● Exercise description
Make an exact copy of the listing below.

● Available data
━━━━
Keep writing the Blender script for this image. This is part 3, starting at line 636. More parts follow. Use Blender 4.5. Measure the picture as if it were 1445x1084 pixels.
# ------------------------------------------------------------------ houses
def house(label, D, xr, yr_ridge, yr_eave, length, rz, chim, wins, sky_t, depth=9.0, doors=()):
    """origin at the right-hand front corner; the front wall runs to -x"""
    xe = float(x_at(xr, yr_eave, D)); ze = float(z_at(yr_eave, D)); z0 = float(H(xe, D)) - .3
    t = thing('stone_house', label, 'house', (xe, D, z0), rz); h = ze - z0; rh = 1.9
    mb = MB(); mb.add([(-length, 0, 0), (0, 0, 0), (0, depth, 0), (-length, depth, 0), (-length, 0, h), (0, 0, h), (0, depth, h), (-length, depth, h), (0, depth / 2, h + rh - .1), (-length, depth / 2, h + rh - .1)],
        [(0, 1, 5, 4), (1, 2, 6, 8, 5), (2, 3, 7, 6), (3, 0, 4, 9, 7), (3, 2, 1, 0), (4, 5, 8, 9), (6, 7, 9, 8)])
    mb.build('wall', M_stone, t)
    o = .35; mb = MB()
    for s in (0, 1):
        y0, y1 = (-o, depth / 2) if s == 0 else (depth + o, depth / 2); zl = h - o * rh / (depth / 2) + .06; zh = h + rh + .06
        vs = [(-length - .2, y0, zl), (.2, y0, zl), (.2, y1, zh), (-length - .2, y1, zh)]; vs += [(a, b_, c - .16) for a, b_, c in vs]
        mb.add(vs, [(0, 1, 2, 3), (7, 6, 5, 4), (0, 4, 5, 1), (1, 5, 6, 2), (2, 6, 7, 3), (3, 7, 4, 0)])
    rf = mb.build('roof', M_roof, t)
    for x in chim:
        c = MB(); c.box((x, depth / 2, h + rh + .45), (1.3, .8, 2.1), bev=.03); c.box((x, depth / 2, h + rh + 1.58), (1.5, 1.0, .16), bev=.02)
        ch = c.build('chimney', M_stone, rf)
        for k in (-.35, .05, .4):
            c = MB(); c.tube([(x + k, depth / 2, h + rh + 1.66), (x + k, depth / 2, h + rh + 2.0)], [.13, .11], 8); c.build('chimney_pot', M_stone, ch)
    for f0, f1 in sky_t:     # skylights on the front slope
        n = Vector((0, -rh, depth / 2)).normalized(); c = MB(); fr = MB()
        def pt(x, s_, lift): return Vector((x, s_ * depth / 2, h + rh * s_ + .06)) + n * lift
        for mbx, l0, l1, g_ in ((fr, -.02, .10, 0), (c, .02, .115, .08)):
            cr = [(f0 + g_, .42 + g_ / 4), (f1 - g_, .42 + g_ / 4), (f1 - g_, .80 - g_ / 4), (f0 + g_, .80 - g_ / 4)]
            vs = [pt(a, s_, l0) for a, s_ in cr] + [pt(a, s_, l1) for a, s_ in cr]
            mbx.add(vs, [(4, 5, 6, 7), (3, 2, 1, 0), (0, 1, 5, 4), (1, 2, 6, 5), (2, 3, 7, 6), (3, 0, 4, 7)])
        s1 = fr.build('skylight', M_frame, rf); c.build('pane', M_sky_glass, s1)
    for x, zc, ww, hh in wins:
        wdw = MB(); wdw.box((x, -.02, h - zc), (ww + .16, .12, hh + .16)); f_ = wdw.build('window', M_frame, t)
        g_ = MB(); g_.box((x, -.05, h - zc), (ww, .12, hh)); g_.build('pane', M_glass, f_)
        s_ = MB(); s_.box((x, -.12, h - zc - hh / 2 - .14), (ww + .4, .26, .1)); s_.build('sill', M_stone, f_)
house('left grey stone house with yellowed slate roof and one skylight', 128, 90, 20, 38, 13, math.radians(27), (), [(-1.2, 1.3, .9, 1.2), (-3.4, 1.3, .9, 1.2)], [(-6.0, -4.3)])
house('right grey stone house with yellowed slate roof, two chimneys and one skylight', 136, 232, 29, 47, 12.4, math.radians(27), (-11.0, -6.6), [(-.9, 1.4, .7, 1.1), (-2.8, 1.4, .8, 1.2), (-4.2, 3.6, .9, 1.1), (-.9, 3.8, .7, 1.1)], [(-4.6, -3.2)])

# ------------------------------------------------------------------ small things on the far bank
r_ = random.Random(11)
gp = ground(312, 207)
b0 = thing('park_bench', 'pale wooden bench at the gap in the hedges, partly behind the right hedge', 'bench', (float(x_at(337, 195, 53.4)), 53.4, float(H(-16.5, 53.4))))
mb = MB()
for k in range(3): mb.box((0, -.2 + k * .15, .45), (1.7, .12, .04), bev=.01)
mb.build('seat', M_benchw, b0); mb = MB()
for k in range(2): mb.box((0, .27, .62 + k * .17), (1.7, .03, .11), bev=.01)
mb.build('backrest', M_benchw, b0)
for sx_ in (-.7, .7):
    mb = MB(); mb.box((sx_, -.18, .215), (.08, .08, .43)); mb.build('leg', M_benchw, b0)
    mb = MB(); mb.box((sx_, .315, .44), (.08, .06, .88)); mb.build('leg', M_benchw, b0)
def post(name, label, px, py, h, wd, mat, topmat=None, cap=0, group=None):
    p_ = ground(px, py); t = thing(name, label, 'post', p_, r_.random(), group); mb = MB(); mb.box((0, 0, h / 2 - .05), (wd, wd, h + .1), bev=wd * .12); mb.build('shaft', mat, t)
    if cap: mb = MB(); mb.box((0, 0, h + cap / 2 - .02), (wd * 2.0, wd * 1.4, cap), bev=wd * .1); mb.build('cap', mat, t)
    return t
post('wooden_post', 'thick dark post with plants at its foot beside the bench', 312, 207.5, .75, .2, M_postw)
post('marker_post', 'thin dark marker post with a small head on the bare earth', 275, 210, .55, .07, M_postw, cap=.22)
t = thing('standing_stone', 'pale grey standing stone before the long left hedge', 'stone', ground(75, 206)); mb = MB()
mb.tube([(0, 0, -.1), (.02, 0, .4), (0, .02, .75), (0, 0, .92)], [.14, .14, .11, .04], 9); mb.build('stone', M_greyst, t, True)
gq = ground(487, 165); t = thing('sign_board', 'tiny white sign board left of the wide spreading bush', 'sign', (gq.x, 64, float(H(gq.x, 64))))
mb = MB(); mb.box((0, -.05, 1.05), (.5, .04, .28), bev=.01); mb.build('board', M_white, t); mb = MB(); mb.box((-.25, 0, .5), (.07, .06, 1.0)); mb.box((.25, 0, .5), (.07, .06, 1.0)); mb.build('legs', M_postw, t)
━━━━
● Written answer
Keep writing the Blender script for this image. This is part 3, starting at line 636. More parts follow. Use Blender 4.5. Measure the picture as if it were 1445x1084 pixels.
# ------------------------------------------------------------------ houses
def house(label, D, xr, yr_ridge, yr_eave, length, rz, chim, wins, sky_t, depth=9.0, doors=()):
    """origin at the right-hand front corner; the front wall runs to -x"""
    xe = float(x_at(xr, yr_eave, D)); ze = float(z_at(yr_eave, D)); z0 = float(H(xe, D)) - .3
    t = thing('stone_house', label, 'house', (xe, D, z0), rz); h = ze - z0; rh = 1.9
    mb = MB(); mb.add([(-length, 0, 0), (0, 0, 0), (0, depth, 0), (-length, depth, 0), (-length, 0, h), (0, 0, h), (0, depth, h), (-length, depth, h), (0, depth / 2, h + rh - .1), (-length, depth / 2, h + rh - .1)],
        [(0, 1, 5, 4), (1, 2, 6, 8, 5), (2, 3, 7, 6), (3, 0, 4, 9, 7), (3, 2, 1, 0), (4, 5, 8, 9), (6, 7, 9, 8)])
    mb.build('wall', M_stone, t)
    o = .35; mb = MB()
    for s in (0, 1):
        y0, y1 = (-o, depth / 2) if s == 0 else (depth + o, depth / 2); zl = h - o * rh / (depth / 2) + .06; zh = h + rh + .06
        vs = [(-length - .2, y0, zl), (.2, y0, zl), (.2, y1, zh), (-length - .2, y1, zh)]; vs += [(a, b_, c - .16) for a, b_, c in vs]
        mb.add(vs, [(0, 1, 2, 3), (7, 6, 5, 4), (0, 4, 5, 1), (1, 5, 6, 2), (2, 6, 7, 3), (3, 7, 4, 0)])
    rf = mb.build('roof', M_roof, t)
    for x in chim:
        c = MB(); c.box((x, depth / 2, h + rh + .45), (1.3, .8, 2.1), bev=.03); c.box((x, depth / 2, h + rh + 1.58), (1.5, 1.0, .16), bev=.02)
        ch = c.build('chimney', M_stone, rf)
        for k in (-.35, .05, .4):
            c = MB(); c.tube([(x + k, depth / 2, h + rh + 1.66), (x + k, depth / 2, h + rh + 2.0)], [.13, .11], 8); c.build('chimney_pot', M_stone, ch)
    for f0, f1 in sky_t:     # skylights on the front slope
        n = Vector((0, -rh, depth / 2)).normalized(); c = MB(); fr = MB()
        def pt(x, s_, lift): return Vector((x, s_ * depth / 2, h + rh * s_ + .06)) + n * lift
        for mbx, l0, l1, g_ in ((fr, -.02, .10, 0), (c, .02, .115, .08)):
            cr = [(f0 + g_, .42 + g_ / 4), (f1 - g_, .42 + g_ / 4), (f1 - g_, .80 - g_ / 4), (f0 + g_, .80 - g_ / 4)]
            vs = [pt(a, s_, l0) for a, s_ in cr] + [pt(a, s_, l1) for a, s_ in cr]
            mbx.add(vs, [(4, 5, 6, 7), (3, 2, 1, 0), (0, 1, 5, 4), (1, 2, 6, 5), (2, 3, 7, 6), (3, 0, 4, 7)])
        s1 = fr.build('skylight', M_frame, rf); c.build('pane', M_sky_glass, s1)
    for x, zc, ww, hh in wins:
        wdw = MB(); wdw.box((x, -.02, h - zc), (ww + .16, .12, hh + .16)); f_ = wdw.build('window', M_frame, t)
        g_ = MB(); g_.box((x, -.05, h - zc), (ww, .12, hh)); g_.build('pane', M_glass, f_)
        s_ = MB(); s_.box((x, -.12, h - zc - hh / 2 - .14), (ww + .4, .26, .1)); s_.build('sill', M_stone, f_)
house('left grey stone house with yellowed slate roof and one skylight', 128, 90, 20, 38, 13, math.radians(27), (), [(-1.2, 1.3, .9, 1.2), (-3.4, 1.3, .9, 1.2)], [(-6.0, -4.3)])
house('right grey stone house with yellowed slate roof, two chimneys and one skylight', 136, 232, 29, 47, 12.4, math.radians(27), (-11.0, -6.6), [(-.9, 1.4, .7, 1.1), (-2.8, 1.4, .8, 1.2), (-4.2, 3.6, .9, 1.1), (-.9, 3.8, .7, 1.1)], [(-4.6, -3.2)])

# ------------------------------------------------------------------ small things on the far bank
r_ = random.Random(11)
gp = ground(312, 207)
b0 = thing('park_bench', 'pale wooden bench at the gap in the hedges, partly behind the right hedge', 'bench', (float(x_at(337, 195, 53.4)), 53.4, float(H(-16.5, 53.4))))
mb = MB()
for k in range(3): mb.box((0, -.2 + k * .15, .45), (1.7, .12, .04), bev=.01)
mb.build('seat', M_benchw, b0); mb = MB()
for k in range(2): mb.box((0, .27, .62 + k * .17), (1.7, .03, .11), bev=.01)
mb.build('backrest', M_benchw, b0)
for sx_ in (-.7, .7):
    mb = MB(); mb.box((sx_, -.18, .215), (.08, .08, .43)); mb.build('leg', M_benchw, b0)
    mb = MB(); mb.box((sx_, .315, .44), (.08, .06, .88)); mb.build('leg', M_benchw, b0)
def post(name, label, px, py, h, wd, mat, topmat=None, cap=0, group=None):
    p_ = ground(px, py); t = thing(name, label, 'post', p_, r_.random(), group); mb = MB(); mb.box((0, 0, h / 2 - .05), (wd, wd, h + .1), bev=wd * .12); mb.build('shaft', mat, t)
    if cap: mb = MB(); mb.box((0, 0, h + cap / 2 - .02), (wd * 2.0, wd * 1.4, cap), bev=wd * .1); mb.build('cap', mat, t)
    return t
post('wooden_post', 'thick dark post with plants at its foot beside the bench', 312, 207.5, .75, .2, M_postw)
post('marker_post', 'thin dark marker post with a small head on the bare earth', 275, 210, .55, .07, M_postw, cap=.22)
t = thing('standing_stone', 'pale grey standing stone before the long left hedge', 'stone', ground(75, 206)); mb = MB()
mb.tube([(0, 0, -.1), (.02, 0, .4), (0, .02, .75), (0, 0, .92)], [.14, .14, .11, .04], 9); mb.build('stone', M_greyst, t, True)
gq = ground(487, 165); t = thing('sign_board', 'tiny white sign board left of the wide spreading bush', 'sign', (gq.x, 64, float(H(gq.x, 64))))
mb = MB(); mb.box((0, -.05, 1.05), (.5, .04, .28), bev=.01); mb.build('board', M_white, t); mb = MB(); mb.box((-.25, 0, .5), (.07, .06, 1.0)); mb.box((.25, 0, .5), (.07, .06, 1.0)); mb.build('legs', M_postw, t)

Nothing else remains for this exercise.